▶ **Dataset excerpt**
>> begin

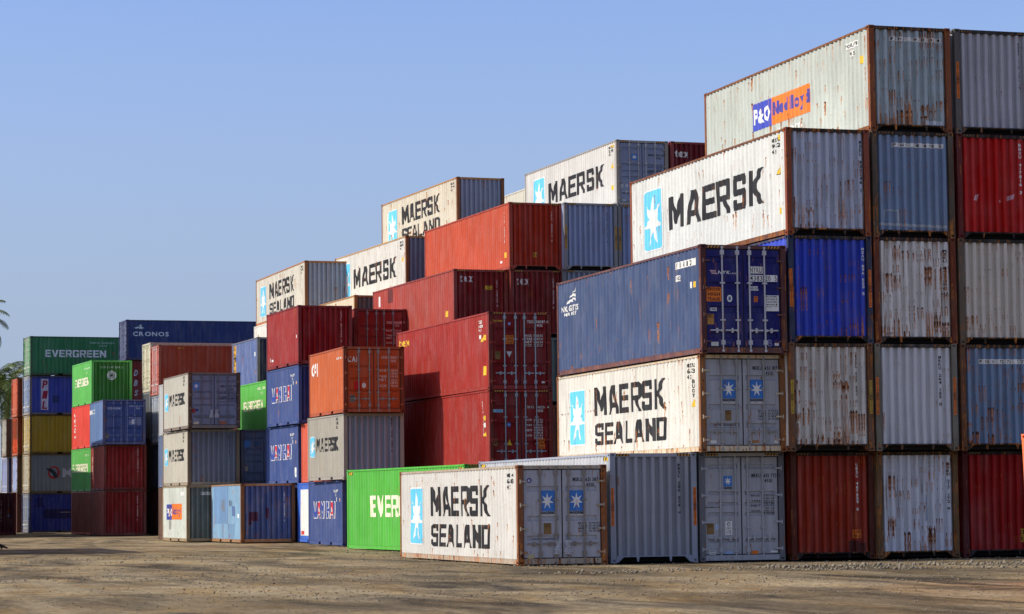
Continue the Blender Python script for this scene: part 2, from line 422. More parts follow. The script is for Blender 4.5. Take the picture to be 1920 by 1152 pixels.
def m_sill(L, tun):
    b = MB(); y0, y1 = -L / 2 + .008, -L / 2 + .075; a = HW - .163
    if tun:
        b.box(-a, a, y0, y1, .158, .190)
        for s in (-1, 1):
            b.prism_y([(s * a, .02), (s * a, .1575), (s * (a - .20), .1575), (s * (a - .05), .02)][::s], y0, y1)
            b.prism_y([(s * .42, .1575), (s * .50, .1575), (s * .475, .03), (s * .445, .03)][::-s], y0, y0 + .03)
    else:
        b.box(-a, a, y0, y1, .022, .163)
        b.box(-a + .1, -a + .36, y0 - .003, y0, .035, .09); b.box(a - .36, a - .1, y0 - .003, y0, .035, .09)
    return b.build('sill')
def m_roof(L, H):
    n = int((L - .6) / .23); us = [-L / 2 + .30]; zs = [H - .022]; p = (L - .6) / n
    for i in range(n):
        for f, d in ((.3, -.022), (.5, -.004), (.8, -.004), (1, -.022)):
            us.append(-L / 2 + .30 + (i + f) * p); zs.append(H + d)
    V = []; Fc = []
    for u, z in zip(us, zs): V += [(-HW + .062, u, z - .004), (0, u, z), (HW - .062, u, z - .004)]
    for i in range(len(us) - 1):
        for k in (0, 1): Fc.append((3 * i + k, 3 * i + k + 1, 3 * i + 4 + k, 3 * i + 3 + k))
    return mesh_from('roof', V, Fc)
def m_floor(L):
    b = MB(); b.box(-HW + .07, HW - .07, -L / 2 + .09, L / 2 - .09, .128, .16)
    n = int(L / .6)
    for i in range(n):
        y = -L / 2 + .3 + (L - .6) * i / max(n - 1, 1); b.box(-HW + .07, HW - .07, y - .03, y + .03, .03, .127)
    return b.build('floor')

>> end

▶ **What to produce**
Return each line exactly as written. Any picture gets left out.

▶ **Solution to the problem**
Continue the Blender Python script for this scene: part 2, from line 422. More parts follow. The script is for Blender 4.5. Take the picture to be 1920 by 1152 pixels.
def m_sill(L, tun):
    b = MB(); y0, y1 = -L / 2 + .008, -L / 2 + .075; a = HW - .163
    if tun:
        b.box(-a, a, y0, y1, .158, .190)
        for s in (-1, 1):
            b.prism_y([(s * a, .02), (s * a, .1575), (s * (a - .20), .1575), (s * (a - .05), .02)][::s], y0, y1)
            b.prism_y([(s * .42, .1575), (s * .50, .1575), (s * .475, .03), (s * .445, .03)][::-s], y0, y0 + .03)
    else:
        b.box(-a, a, y0, y1, .022, .163)
        b.box(-a + .1, -a + .36, y0 - .003, y0, .035, .09); b.box(a - .36, a - .1, y0 - .003, y0, .035, .09)
    return b.build('sill')
def m_roof(L, H):
    n = int((L - .6) / .23); us = [-L / 2 + .30]; zs = [H - .022]; p = (L - .6) / n
    for i in range(n):
        for f, d in ((.3, -.022), (.5, -.004), (.8, -.004), (1, -.022)):
            us.append(-L / 2 + .30 + (i + f) * p); zs.append(H + d)
    V = []; Fc = []
    for u, z in zip(us, zs): V += [(-HW + .062, u, z - .004), (0, u, z), (HW - .062, u, z - .004)]
    for i in range(len(us) - 1):
        for k in (0, 1): Fc.append((3 * i + k, 3 * i + k + 1, 3 * i + 4 + k, 3 * i + 3 + k))
    return mesh_from('roof', V, Fc)
def m_floor(L):
    b = MB(); b.box(-HW + .07, HW - .07, -L / 2 + .09, L / 2 - .09, .128, .16)
    n = int(L / .6)
    for i in range(n):
        y = -L / 2 + .3 + (L - .6) * i / max(n - 1, 1); b.box(-HW + .07, HW - .07, y - .03, y + .03, .03, .127)
    return b.build('floor')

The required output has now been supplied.